• **REQUEST**
Using the data below, copy each line that includes the word "scene".
** BEGIN SOURCE DATA **
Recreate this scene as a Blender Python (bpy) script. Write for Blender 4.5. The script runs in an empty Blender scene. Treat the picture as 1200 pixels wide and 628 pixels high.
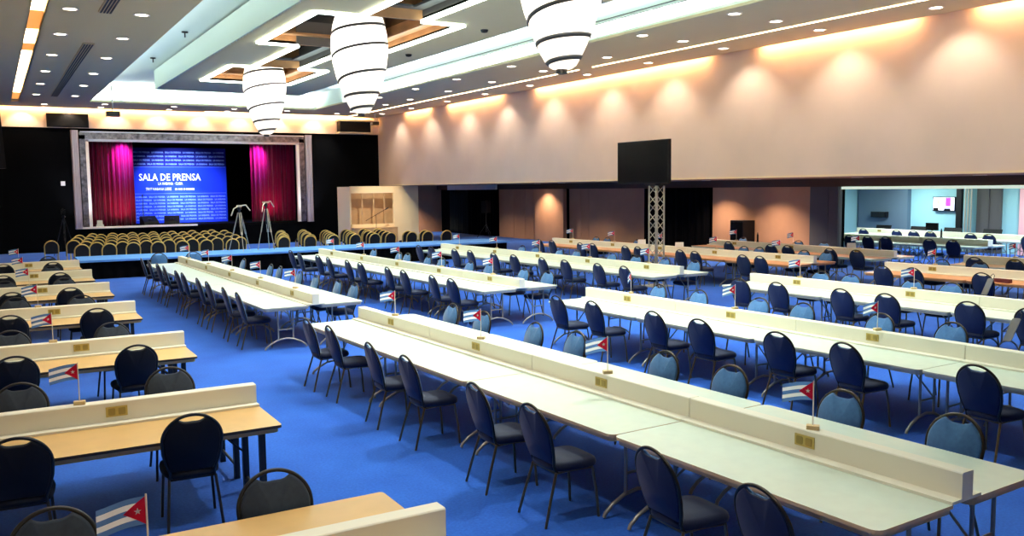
import bpy, bmesh, math, random
from mathutils import Vector, Matrix

random.seed(7)
SC = bpy.context.scene
COL = SC.collection
PI = math.pi

# ------------------------------------------------------------------ materials
def lin(c):
    return tuple((v / 12.92 if v <= 0.04045 else ((v + 0.055) / 1.055) ** 2.4) for v in (x / 255 for x in c))

def mat(name, rgb, rough=0.5, metal=0.0, spec=0.5, sheen=0.0, noise=None, emit=None, estr=0.0, coat=0.0, bump=None):
    """rgb in 0..255 sRGB. noise=(scale, amount) gives a gentle mottling; bump=(scale, strength)."""
    m = bpy.data.materials.new(name)
    m.use_nodes = True
    nt = m.node_tree
    b = nt.nodes['Principled BSDF']
    col = lin(rgb)
    b.inputs['Base Color'].default_value = (*col, 1)
    b.inputs['Roughness'].default_value = rough
    b.inputs['Metallic'].default_value = metal
    b.inputs['Specular IOR Level'].default_value = spec
    if sheen:
        b.inputs['Sheen Weight'].default_value = sheen
        b.inputs['Sheen Roughness'].default_value = 0.4
    if coat:
        b.inputs['Coat Weight'].default_value = coat
    if emit is not None:
        b.inputs['Emission Color'].default_value = (*lin(emit), 1)
        b.inputs['Emission Strength'].default_value = estr
    if noise or bump:
        tc = nt.nodes.new('ShaderNodeTexCoord')
    if noise:
        n = nt.nodes.new('ShaderNodeTexNoise')
        n.inputs['Scale'].default_value = noise[0]
        n.inputs['Detail'].default_value = 4
        nt.links.new(tc.outputs['Object'], n.inputs['Vector'])
        r = nt.nodes.new('ShaderNodeValToRGB')
        a = noise[1]
        r.color_ramp.elements[0].position = 0.3
        r.color_ramp.elements[1].position = 0.7
        r.color_ramp.elements[0].color = (*[c * (1 - a) for c in col], 1)
        r.color_ramp.elements[1].color = (*[min(1, c * (1 + a)) for c in col], 1)
        nt.links.new(n.outputs['Fac'], r.inputs['Fac'])
        nt.links.new(r.outputs['Color'], b.inputs['Base Color'])
    if bump:
        n2 = nt.nodes.new('ShaderNodeTexNoise')
        n2.inputs['Scale'].default_value = bump[0]
        nt.links.new(tc.outputs['Object'], n2.inputs['Vector'])
        bp = nt.nodes.new('ShaderNodeBump')
        bp.inputs['Strength'].default_value = bump[1]
        nt.links.new(n2.outputs['Fac'], bp.inputs['Height'])
        nt.links.new(bp.outputs['Normal'], b.inputs['Normal'])
    return m

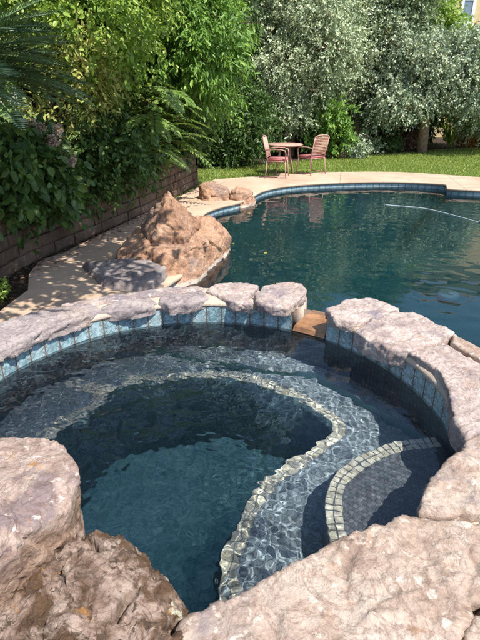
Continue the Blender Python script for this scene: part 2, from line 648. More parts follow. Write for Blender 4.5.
M['leaf_palm'] = m_leaf('leaf_palm', [(0, (0.060, 0.119, 0.050)), (.6, (0.135, 0.215, 0.094)), (1, (0.293, 0.366, 0.173))], .1, .3, .6)
M['leaf_dry'] = m_leaf('leaf_dry', [(0, (0.130, 0.072, 0.052)), (.5, (0.286, 0.156, 0.117)), (1, (0.468, 0.286, 0.221))], .2)
M['leaf_red'] = m_leaf('leaf_red', [(0, (0.120, 0.144, 0.036)), (.5, (0.264, 0.204, 0.060)), (.75, (0.504, 0.192, 0.072)), (1, (0.660, 0.264, 0.144))], .25)
M['flower'] = m_leaf('flower_pink', [(0, (.40, .27, .22)), (.6, (.55, .40, .34)), (1, (.62, .52, .42))], .25)
M['grass'] = m_leaf('grass_blade', [(0, (0.115, 0.186, 0.030)), (.5, (0.234, 0.320, 0.054)), (.9, (0.396, 0.455, 0.101)), (1, (0.620, 0.515, 0.168))], .3)
M['leaf_yellow'] = m_leaf('leaf_yellow', [(0, (.35, .36, .06)), (1, (.50, .48, .12))], .3)

t = NT('bark_dark')
c = t.ramp(t.noise(12, 6, .7, .8), [(.3, (.05, .035, .026)), (.6, (.13, .095, .07))])
M['bark'] = t.fin(c, .9, t.bump(t.noise(26, 6), .02), .1)
t = NT('bark_reddish')
c = t.ramp(t.noise(8, 6, .7, .8), [(.3, (.16, .095, .065)), (.5, (.28, .18, .13)), (.7, (.40, .30, .23))])
M['bark_red'] = t.fin(c, .85, t.bump(t.noise(20, 6), .015), .15)

t = NT('metal_red')
c = t.ramp(t.noise(30, 5, .6), [(.3, (.36, .19, .16)), (.7, (.48, .29, .25))])
M['metal'] = t.fin(c, .5, None, .4)
t = NT('seat_fabric')
c = t.ramp(t.noise(40, 5, .6), [(.3, (.40, .13, .13)), (.7, (.54, .22, .21))])
M['cushion'] = t.fin(c, .85, t.bump(t.noise(90, 3), .003), .2)
t = NT('mesh_back')
c = t.ramp(t.noise(30, 5, .6), [(.3, (.45, .25, .19)), (.7, (.58, .36, .28))])
M['meshback'] = t.fin(c, .6, None, .3)
t = NT('table_top')
c = t.ramp(t.noise(18, 5, .6, 1.), [(.3, (.36, .21, .16)), (.7, (.50, .33, .26))])
M['tabletop'] = t.fin(c, .5, None, .4)
t = NT('stucco')
c = t.ramp(t.noise(2, 5, .6), [(.3, (.56, .42, .23)), (.7, (.66, .52, .31))])
M['stucco'] = t.fin(c, .9, t.bump(t.noise(50, 4), .006), .1)
t = NT('white_paint')
M['white'] = t.fin(t.ramp(t.noise(9, 4), [(.3, (.68, .68, .66)), (.7, (.80, .80, .78))]), .5)
t = NT('window_glass')
M['glass'] = t.fin(t.ramp(t.noise(.8, 3), [(.3, (.10, .14, .20)), (.7, (.16, .21, .28))]), .06, None, .8)
t = NT('roof_tile')
M['roof'] = t.fin(t.ramp(t.noise(5, 5), [(.3, (.16, .09, .06)), (.7, (.28, .17, .12))]), .85, t.bump(t.noise(12, 4), .03))
t = NT('hose_white')
M['hose'] = t.fin(t.ramp(t.noise(9, 4), [(.3, (.38, .45, .46)), (.7, (.52, .58, .58))]), .4)
t = NT('drain_plastic')
M['drain'] = t.fin(t.ramp(t.noise(9, 4), [(.3, (.30, .40, .40)), (.7, (.40, .50, .50))]), .5)
t = NT('plastic_dark')
M['black'] = t.fin(t.ramp(t.noise(30, 4), [(.3, (.015, .015, .016)), (.7, (.035, .035, .036))]), .4)
t = NT('chrome')
M['chrome'] = t.fin(t.ramp(t.noise(30, 4), [(.3, (.65, .65, .66)), (.7, (.78, .78, .78))]), .2, None, .5, 1.)
t = NT('fence_wood')
c = t.ramp(t.noise(3, 6, .6), [(.3, (.10, .07, .05)), (.7, (.19, .14, .10))])
M['wood'] = t.fin(c, .85, t.bump(t.noise(20, 5), .01), .15)

# ------------------------------------------------------------------ the setting: pool, spa and deck outlines
SPA_C = np.array([-.22, 2.09])
SPA_R, SPA_RO = 1.25, 1.56
Z_SPA, Z_POOL = .35, -.12


def arc(a0, a1, r, n):
    a = np.radians(np.linspace(a0, a1, n))
    return np.c_[SPA_C[0] + r * np.cos(a), SPA_C[1] + r * np.sin(a)]


pool_left = catmull([(-.95, 3.45), (-.98, 4.3), (-.80, 5.1), (-.45, 6.0), (-.32, 6.9), (-.58, 7.7), (-.66, 8.6), (-.40, 9.25), (0, 9.75), (.2, 10.25),
                     (.48, 11.0), (.9, 11.52), (1.63, 11.95), (2.86, 12.26), (3.82, 12.26), (4.62, 11.95), (4.74, 11.72)], 110, False)
pool_right = np.array([(4.55, 11.2), (5.2, 11.05), (6.4, 10.75), (7.6, 10.0), (8.3, 8.6), (8.4, 6.5), (7.6, 4.2), (5.6, 2.6), (3.4, 1.9), (1.31, 1.85)])
pool_right = np.vstack([pool_right[:1], catmull(pool_right[1:], 70, False)])
pool_edge = np.vstack([pool_left, pool_right])              # open line from spa wall round to spa wall
pool_poly = np.vstack([pool_edge, [(.9, 2.4), (.5, 2.9), (-.3, 3.1)]])
hole = np.vstack([pool_edge, arc(-9, -242, SPA_RO, 60)[1:-1]])

deck_left = np.array([at(u, v, 0)[:2] for u, v in [(150, 211), (93, 238), (67, 251), (39, 261), (29, 274), (28, 290), (0, 311)]])
lawn_edge = catmull([(-.62, 12.6), (.0, 12.95), (.51, 13.17), (1.4, 13.6), (2.41, 13.91), (4.29, 13.91), (6.04, 13.0), (8.2, 12.2), (10.2, 10.5), (11, 7)], 60, False)
deck_out = np.vstack([[(-2.75, 3.6), (-2.9, 0), (-2.9, -4), (6, -4), (11, 0)], lawn_edge[::-1], deck_left])
V, F = flat([deck_out, hole], 0.)
deck = tag(mesh('pool_deck', V, F, M['deck'], smooth=False), kind='structure')
V, F, UV = strip(hole, [-.055, 0.], True)
# rounded lip of the deck over the pool
V2, F2, UV2 = strip(deck_out, [-.12, 0.], True)
tag(mesh('deck_edge', V2, F2, M['deck'], smooth=False), kind='structure')

S = 150.
ring = [(-S, -S), (S, -S), (S, S), (-S, S)]
cen = deck_out.mean(0)
V, F = flat([ring, deck_out + (cen - deck_out) * .004], -.03)
tag(mesh('lawn', V, F, M['lawn'], smooth=False), kind='structure')

# ------------------------------------------------------------------ swimming pool
pool = thing('swimming_pool', (3, 7, 0), 'large kidney shaped swimming pool with teal plaster and a blue tile line at its rim', 'swimming pool')
inset = lambda k, dz: np.c_[pool_poly + (pool_poly.mean(0) - pool_poly) * k, np.full(len(pool_poly), dz)]
deep = np.array([2.1, 8.0])
bowl = lambda k, dz: np.c_[pool_poly + (deep - pool_poly) * k, np.full(len(pool_poly), dz)]
rows = [inset(0, -.03), inset(0, -.5), inset(.015, -.85), inset(.04, -1.0), bowl(.16, -1.15), bowl(.34, -1.5), bowl(.55, -2.4), bowl(.75, -2.7), bowl(.999, -2.75)]
n = len(pool_poly)
V = np.vstack(rows)
i = np.arange(n)
F = np.vstack([np.c_[r * n + i, r * n + (i + 1) % n, (r + 1) * n + (i + 1) % n, (r + 1) * n + i] for r in range(len(rows) - 1)])
mesh('basin', V, F, M['plaster_pool'], pool)
cc = pool_poly.mean(0)
band = pool_edge + (cc - pool_edge) * .0015
V, F, UV = strip(band, [-.2, -.045], False)
mesh('waterline_tiles', V, F, M['tile_pool'], pool, False, UV)
# coping lip: overhangs the tile by 3 cm
nrm = np.gradient(pool_edge, axis=0)
nrm = np.c_[nrm[:, 1], -nrm[:, 0]] / np.linalg.norm(nrm, axis=1, keepdims=True)
lip = pool_edge + nrm * .035
lip0 = pool_edge - nrm * .25
k = len(lip)
V = np.vstack([np.c_[lip0, np.full(k, .004)], np.c_[lip - nrm * .02, np.full(k, .012)], np.c_[lip - nrm * .004, np.full(k, .006)], np.c_[lip, np.full(k, -.012)], np.c_[lip - nrm * .006, np.full(k, -.045)], np.c_[pool_edge - nrm * .05, np.full(k, -.05)]])
F = np.vstack([np.c_[r * k + np.arange(k - 1), r * k + np.arange(1, k), (r + 1) * k + np.arange(1, k), (r + 1) * k + np.arange(k - 1)] for r in range(5)])
mesh('coping', V, F, M['deck'], pool)
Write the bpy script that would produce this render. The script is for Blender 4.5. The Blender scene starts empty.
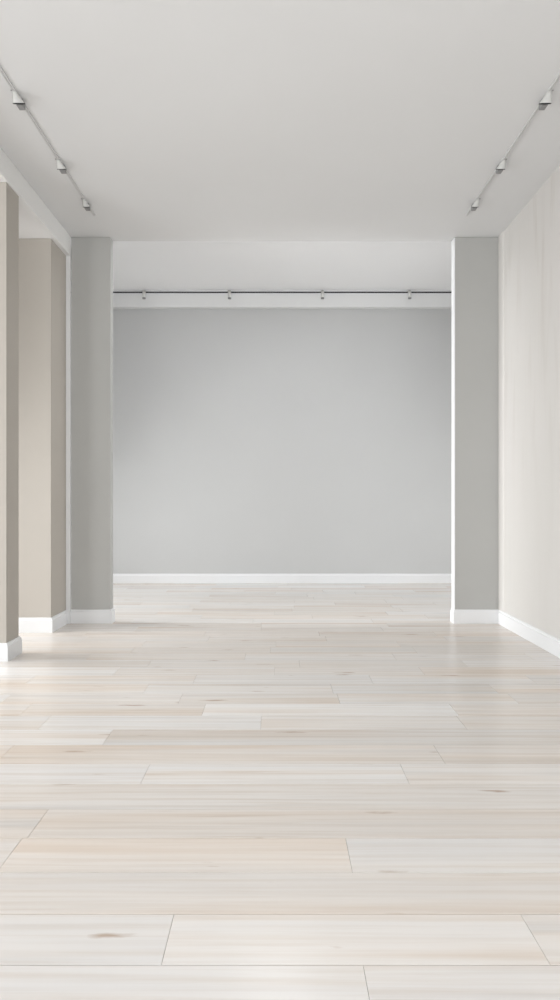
import bpy, bmesh, math, random
from mathutils import Vector, Matrix

# ------------------------------------------------------------------ camera, light, exposure
F, W, EYE = 600.0, 560.0, 1.30
VPX = 277.0
scn = bpy.context.scene
cd = bpy.data.cameras.new('camera')
cd.sensor_fit = 'HORIZONTAL'; cd.sensor_width = 36.0
cd.lens = F / W * 36.0
cd.shift_x = (W / 2 - VPX) / W
cam = bpy.data.objects.new('camera', cd)
cam.location = (0, 0, EYE); cam.rotation_euler = (math.pi / 2, 0, 0)
scn.collection.objects.link(cam); scn.camera = cam

world = bpy.data.worlds.new('world'); scn.world = world; world.use_nodes = True
bg = world.node_tree.nodes['Background']
bg.inputs['Color'].default_value = (0.93, 0.96, 1.0, 1); bg.inputs['Strength'].default_value = 1.0

scn.view_settings.view_transform = 'Standard'
scn.view_settings.look = 'None'
scn.view_settings.gamma = 1.0
scn.view_settings.use_curve_mapping = False
scn.view_settings.exposure = 0.63

def area(name, loc, direction, sx, sy, power, col=(1, 1, 1), spread=180):
    l = bpy.data.lights.new(name, 'AREA'); l.shape = 'RECTANGLE'
    l.size = sx; l.size_y = sy; l.energy = power; l.color = col; l.spread = math.radians(spread)
    o = bpy.data.objects.new(name, l); scn.collection.objects.link(o)
    o.location = loc
    o.rotation_euler = Vector(direction).to_track_quat('-Z', 'Z').to_euler()
    return o
# daylight entering through the window openings, plus one added fill (all outside the frame)
area('daylight_side_windows', (-5.05, 1.2, 1.5), (1, 0, 0), 3.6, 2.4, 88, (0.985, 0.995, 1.0))
area('daylight_side_window_near_column', (-5.0, 5.15, 1.45), (1, 0.0, -0.22), 1.1, 1.7, 38, (0.985, 0.995, 1.0), 95)
area('daylight_far_left_window', (-5.95, 6.95, 1.45), (1, 0, -0.2), 0.7, 1.5, 62, (0.985, 0.995, 1.0), 85)
area('daylight_far_right_window', (5.95, 7.1, 1.3), (-1, 0, -0.15), 0.8, 1.6, 38, (0.985, 0.995, 1.0), 110)
area('added_overhead_fill', (0.0, 6.98, 4.60), (0, 0, -1), 0.85, 5.6, 105, (0.985, 0.995, 1.0))  # unseen overhead fill, added to brighten the far floor and back wall
area('daylight_rear_windows', (0.0, -2.4, 1.6), (0, 1, 0), 4.0, 2.6, 95, (0.985, 0.995, 1.0))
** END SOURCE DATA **
• **ANSWER FOR THIS EXERCISE**
Recreate this scene as a Blender Python (bpy) script. Write for Blender 4.5. The script runs in an empty Blender scene. Treat the picture as 1200 pixels wide and 628 pixels high.
SC = bpy.context.scene
Continue the Blender Python script for this scene: part 2, from line 648. More parts follow. Write for Blender 4.5.
Write the bpy script that would produce this render. The script is for Blender 4.5. The Blender scene starts empty.
scn = bpy.context.scene